West Magellan extinct ridge, Trinidade Microplate

ID: 3-16

Ocean: Pacific
Spreading center type: Microplate spreading ridge
Time of cessation: 136 Ma, Chron M14-M15 (Nakanishi and Winterer, 1998)

Review of previous studies:

Nakanishi and Winterer (1998) reviewed magnetic profiles across the extinct ridge segments, in combination with the contemporaneously published satellite gravity of Sandwell and Smith (1997) and made a strong case for the spreading-centre origin of this feature. Nakanishi and Winterer (1998) proposed that the spreading centre was active between Chron M20 and M14 and constituted a microplate spreading ridge on the 'Trinidad' microplate.
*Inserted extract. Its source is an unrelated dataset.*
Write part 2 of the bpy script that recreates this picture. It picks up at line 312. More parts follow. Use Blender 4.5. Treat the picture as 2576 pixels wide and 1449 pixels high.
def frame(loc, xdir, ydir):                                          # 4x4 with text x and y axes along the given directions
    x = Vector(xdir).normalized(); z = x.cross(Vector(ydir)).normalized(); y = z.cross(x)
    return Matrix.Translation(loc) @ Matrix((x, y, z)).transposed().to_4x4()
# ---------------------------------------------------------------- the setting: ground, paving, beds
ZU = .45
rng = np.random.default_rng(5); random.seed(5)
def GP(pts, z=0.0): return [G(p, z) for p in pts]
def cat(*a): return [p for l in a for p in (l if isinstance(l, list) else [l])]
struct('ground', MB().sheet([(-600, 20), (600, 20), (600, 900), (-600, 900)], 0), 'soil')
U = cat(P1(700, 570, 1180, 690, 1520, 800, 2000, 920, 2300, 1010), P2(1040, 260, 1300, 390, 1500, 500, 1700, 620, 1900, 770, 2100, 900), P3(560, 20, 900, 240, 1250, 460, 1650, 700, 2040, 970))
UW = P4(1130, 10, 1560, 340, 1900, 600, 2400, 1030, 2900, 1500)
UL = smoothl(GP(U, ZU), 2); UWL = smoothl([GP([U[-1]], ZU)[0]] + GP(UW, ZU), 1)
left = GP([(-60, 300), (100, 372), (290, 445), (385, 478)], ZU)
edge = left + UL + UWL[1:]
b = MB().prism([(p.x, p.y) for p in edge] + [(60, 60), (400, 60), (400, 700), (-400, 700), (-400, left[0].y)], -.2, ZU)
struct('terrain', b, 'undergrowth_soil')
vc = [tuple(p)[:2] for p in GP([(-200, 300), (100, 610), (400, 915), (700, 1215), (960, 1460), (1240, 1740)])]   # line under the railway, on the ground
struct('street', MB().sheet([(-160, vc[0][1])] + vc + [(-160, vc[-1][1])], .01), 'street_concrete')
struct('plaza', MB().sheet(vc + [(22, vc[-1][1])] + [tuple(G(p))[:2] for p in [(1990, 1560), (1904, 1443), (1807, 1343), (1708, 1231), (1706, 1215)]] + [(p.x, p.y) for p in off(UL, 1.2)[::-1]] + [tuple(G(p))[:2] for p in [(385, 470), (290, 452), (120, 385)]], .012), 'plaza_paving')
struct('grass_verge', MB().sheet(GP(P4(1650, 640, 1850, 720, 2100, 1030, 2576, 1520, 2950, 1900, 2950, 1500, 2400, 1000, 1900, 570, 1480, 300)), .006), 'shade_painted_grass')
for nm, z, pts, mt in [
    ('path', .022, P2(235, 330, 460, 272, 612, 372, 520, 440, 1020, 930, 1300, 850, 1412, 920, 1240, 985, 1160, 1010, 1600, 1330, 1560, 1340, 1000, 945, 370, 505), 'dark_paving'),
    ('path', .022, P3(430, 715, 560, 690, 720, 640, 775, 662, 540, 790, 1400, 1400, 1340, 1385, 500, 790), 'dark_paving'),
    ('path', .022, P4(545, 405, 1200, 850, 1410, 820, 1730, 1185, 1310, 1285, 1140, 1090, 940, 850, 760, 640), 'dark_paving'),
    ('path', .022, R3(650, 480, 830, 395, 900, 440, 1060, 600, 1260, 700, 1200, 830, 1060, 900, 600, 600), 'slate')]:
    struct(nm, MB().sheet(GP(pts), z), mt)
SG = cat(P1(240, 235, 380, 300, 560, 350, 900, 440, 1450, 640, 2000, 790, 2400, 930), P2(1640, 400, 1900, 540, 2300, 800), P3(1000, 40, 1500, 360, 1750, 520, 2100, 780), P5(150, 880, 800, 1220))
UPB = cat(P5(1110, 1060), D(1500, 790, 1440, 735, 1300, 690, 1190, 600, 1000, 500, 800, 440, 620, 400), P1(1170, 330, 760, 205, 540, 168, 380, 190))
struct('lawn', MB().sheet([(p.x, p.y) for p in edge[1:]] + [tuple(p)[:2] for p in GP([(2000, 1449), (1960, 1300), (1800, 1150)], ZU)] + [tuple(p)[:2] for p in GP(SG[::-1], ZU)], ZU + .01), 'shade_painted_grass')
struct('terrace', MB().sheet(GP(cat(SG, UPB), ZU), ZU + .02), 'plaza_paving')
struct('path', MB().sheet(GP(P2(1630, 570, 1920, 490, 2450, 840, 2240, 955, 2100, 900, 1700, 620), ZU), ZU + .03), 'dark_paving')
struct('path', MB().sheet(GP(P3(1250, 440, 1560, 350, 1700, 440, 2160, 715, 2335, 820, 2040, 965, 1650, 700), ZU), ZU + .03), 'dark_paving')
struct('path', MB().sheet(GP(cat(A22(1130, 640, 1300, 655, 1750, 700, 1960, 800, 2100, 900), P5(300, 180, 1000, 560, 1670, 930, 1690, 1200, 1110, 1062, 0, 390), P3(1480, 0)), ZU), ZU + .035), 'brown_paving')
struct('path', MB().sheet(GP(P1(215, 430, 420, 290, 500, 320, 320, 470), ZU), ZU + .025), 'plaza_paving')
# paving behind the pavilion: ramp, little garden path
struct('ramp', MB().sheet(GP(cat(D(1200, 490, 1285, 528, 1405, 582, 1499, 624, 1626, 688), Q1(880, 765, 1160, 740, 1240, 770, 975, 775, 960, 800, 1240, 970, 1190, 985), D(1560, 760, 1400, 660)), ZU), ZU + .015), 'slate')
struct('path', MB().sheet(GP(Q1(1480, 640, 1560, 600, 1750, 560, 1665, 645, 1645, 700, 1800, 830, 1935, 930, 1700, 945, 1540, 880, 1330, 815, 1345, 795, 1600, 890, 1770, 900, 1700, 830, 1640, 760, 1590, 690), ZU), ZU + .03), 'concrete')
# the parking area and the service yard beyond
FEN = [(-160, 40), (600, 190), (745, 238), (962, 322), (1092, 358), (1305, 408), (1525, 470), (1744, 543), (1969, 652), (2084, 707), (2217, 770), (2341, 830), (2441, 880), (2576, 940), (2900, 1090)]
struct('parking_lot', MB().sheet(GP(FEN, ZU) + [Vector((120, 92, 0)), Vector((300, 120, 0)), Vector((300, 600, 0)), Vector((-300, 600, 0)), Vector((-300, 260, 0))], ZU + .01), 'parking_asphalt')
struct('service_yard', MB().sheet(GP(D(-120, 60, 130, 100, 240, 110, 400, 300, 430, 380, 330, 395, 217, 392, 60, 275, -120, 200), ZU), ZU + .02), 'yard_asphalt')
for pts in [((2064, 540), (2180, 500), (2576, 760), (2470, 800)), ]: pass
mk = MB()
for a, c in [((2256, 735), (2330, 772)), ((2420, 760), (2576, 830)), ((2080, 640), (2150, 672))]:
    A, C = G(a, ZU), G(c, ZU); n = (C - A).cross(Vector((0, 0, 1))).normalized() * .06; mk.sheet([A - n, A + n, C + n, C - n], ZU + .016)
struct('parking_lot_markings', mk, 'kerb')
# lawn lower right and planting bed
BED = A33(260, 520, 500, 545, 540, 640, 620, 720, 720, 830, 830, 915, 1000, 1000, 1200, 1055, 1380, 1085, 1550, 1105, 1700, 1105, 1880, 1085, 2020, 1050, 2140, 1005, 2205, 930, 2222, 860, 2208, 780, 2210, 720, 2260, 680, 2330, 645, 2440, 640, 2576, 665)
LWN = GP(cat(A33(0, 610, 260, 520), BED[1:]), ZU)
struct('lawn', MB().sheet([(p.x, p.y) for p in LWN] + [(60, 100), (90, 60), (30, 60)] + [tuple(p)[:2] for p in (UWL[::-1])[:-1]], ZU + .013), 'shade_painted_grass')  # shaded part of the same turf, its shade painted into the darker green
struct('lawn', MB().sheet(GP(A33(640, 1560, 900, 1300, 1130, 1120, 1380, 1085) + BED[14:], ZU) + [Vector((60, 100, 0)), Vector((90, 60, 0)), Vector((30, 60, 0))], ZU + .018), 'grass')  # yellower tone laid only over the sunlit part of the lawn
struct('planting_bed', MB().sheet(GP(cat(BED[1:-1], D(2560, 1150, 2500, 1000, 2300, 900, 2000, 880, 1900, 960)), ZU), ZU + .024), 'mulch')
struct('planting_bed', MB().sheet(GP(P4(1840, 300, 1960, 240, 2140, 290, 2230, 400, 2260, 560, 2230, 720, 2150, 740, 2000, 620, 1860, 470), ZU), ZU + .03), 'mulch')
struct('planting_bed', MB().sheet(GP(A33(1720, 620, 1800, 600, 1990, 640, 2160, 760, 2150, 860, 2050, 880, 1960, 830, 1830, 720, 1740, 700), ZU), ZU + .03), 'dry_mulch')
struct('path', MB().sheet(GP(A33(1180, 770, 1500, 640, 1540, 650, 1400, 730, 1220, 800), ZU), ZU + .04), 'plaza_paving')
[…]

Nakanishi and Winterer (1998) suggest that formation of the plate was a result of a major plate reorganization at the triple junction boundary of Pacific-Farallon-Phoenix plates, but pre-dated the Magellan Microplate spreading system.

The extinct ridge is to the west of the Magellan extinct ridge centre, and is a segmented linear negative gravity feature that is cut by several orthogonal fracture zones. The extinct ridge is similar in appearance to the extinct spreading centre in the West Philippine Basin. To the west, the area is bounded by the curved Victoria fracture zone (Nakanishi and Winterer 1998), and broad, low-magnitude gravity highs, which contrast to the significant low-gravity anomalies seen within the suspected ridge axis and transform faults. The western curved feature is strongly suggestive of a pseudofault, perhaps associated with rotation of this proposed microplate. The northern flank of extinct spreading-centre has good coverage of magnetic anomaly identifications, which are younger toward the ridge-like structure.

Nakanishi and Winterer (1998) argue that the Magellan and Trinidad microplates were present during a transitional phase of the PAC-FAR-PHO plate configuration from fault-fault-ridge,that may have prevented a stable plate configuration when influenced by small changes in plate boundary geometries. They also argue that it was an early stage in the eastward propagation of the Pacific-Phoenix ridge, that they believe continued until the plate boundary ceased at M0 (Nakanishi and Winterer 1998), that has been shown by others to have ceased at the Nova-Cantos Trough. The Trinidade microplate was believed to represent spread with the Pacific plate, and sandwiched between the Pacific-Phoenix plates, yet no evidence is available to suggest the paleo-boundary with the Phoenix plate (Nakanishi and Winterer 1998). Alternatively Nakanishi and Winterer argue that a hotspot that may have formed the Magellan Rise (believed to have been formed at M22), could also have contributed to formation of the microplate. Morphologically, the microplate is found to be shallower on the northwestern flank (Nakanishi and Winterer, 1998) that border the nearby plateaus that have mild positive gravity anomalies. Nakanishi and Winterer (1998) argue that the microplate did not experience rotation, yet the curved Victoria fracture zone and the very different trend of abyssal hills either side of the extinct ridge axis hint that the pole of rotation was close-by and that rotation of the entire spread centre may have occurred.

Suggested reasons for cessation:

Nakanishi and Winterer (1998) argue that the Magellan microplate started spreading at Chron M15, prior to cessation of the Trinidad Microplate spreading centre and that the northward propagation of the former, effectively starved the latter, preventing it from continued spreading. The orientation of the Magellan spreading centre and trend of anomalies formed at the centre are distinctly different from the Trinidad centre and therefore the plate boundary geometry had changed significantly by the time of establishment of this centre.

Observations and comments:

The West Magellan extinct spreading ridge is considered a well-defined extinct ridge that is a type-example of an extinct microplate spreading ridge.

References


Nakanishi, M. and Winterer, E.L., 1998, Tectonic history of the Pacific-Farallon-Phoenix triple junction from Late Jurassic to Early Cretaceous: An abandoned Mesozoic spreading system in the Central Pacific Basin, Journal of Geophysical Research, v. 103, p. 12453.

Sandwell, D.T. and Smith, W.H.F., 1997, Marine gravity anomaly from Geosat and ERS 1 satellite altimetry, Journal of Geophysical Research, v. 102, no. B5, p. 10039–10054.

Tamaki, K., Joshima, M. and Larson, R.L., 1979, Remanent Early Cretaceous spreading center in the central Pacific basin. Journal of Geophysical Research, v. 84, no. B9, p. 4501–4510.